There is no doubt that this sport could only come from the nation that values individual liberty and thumbs its nose at past convention to the point that says, "Gluttony is how we roll, hombres." We created the Constitution, flight, the nuclear reactor and the shamwow. We can do anything. Happy Fourth of July everyone, and do something to celebrate individual liberty and defy convention today. Eat 68 hot dogs.

Thursday, July 02, 2009

Yes, I need them all.

I went grocery shopping today, which is probably my favorite form of shopping. I do like liquor shopping too, but I don't drink it fast enough to really need to go very often, so it's not really the same. You can consume the purchase from the grocery store for breakfast without being Charlie Sheen.

As you read in a previous entry (or better have!) I have taken to going to Sams. But not today. I was thinking about an item I needed, though, and how strange it is to buy them in bulk. Somethings work out fine when you buy a thousand of them, like ziploc baggies or Teddy grahams. There are a few things that are not quite as seemly. At least, that's the impression that I get.

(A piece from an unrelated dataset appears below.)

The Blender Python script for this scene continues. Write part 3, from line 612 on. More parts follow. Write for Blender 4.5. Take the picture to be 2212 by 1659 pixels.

I am thinking, of course, of toilet paper. Is it just me, or is there some sort of weird stigma for someone carrying around a giant package of toilet paper? When you see someone, particularly a guy, carrying a 64 roll package of bathroom tissue, isn't your first immediate thought, "Wow, he must like tacos." Women, particularly middle aged women, get a little bit of a pass because they tend to be buying for families more often than men, and is probably dealing with children who are [probably] boys and don't know how to take care of themselves.

What other things can you think of that might be better served being bought from Publix rather than Sams? I say tacos.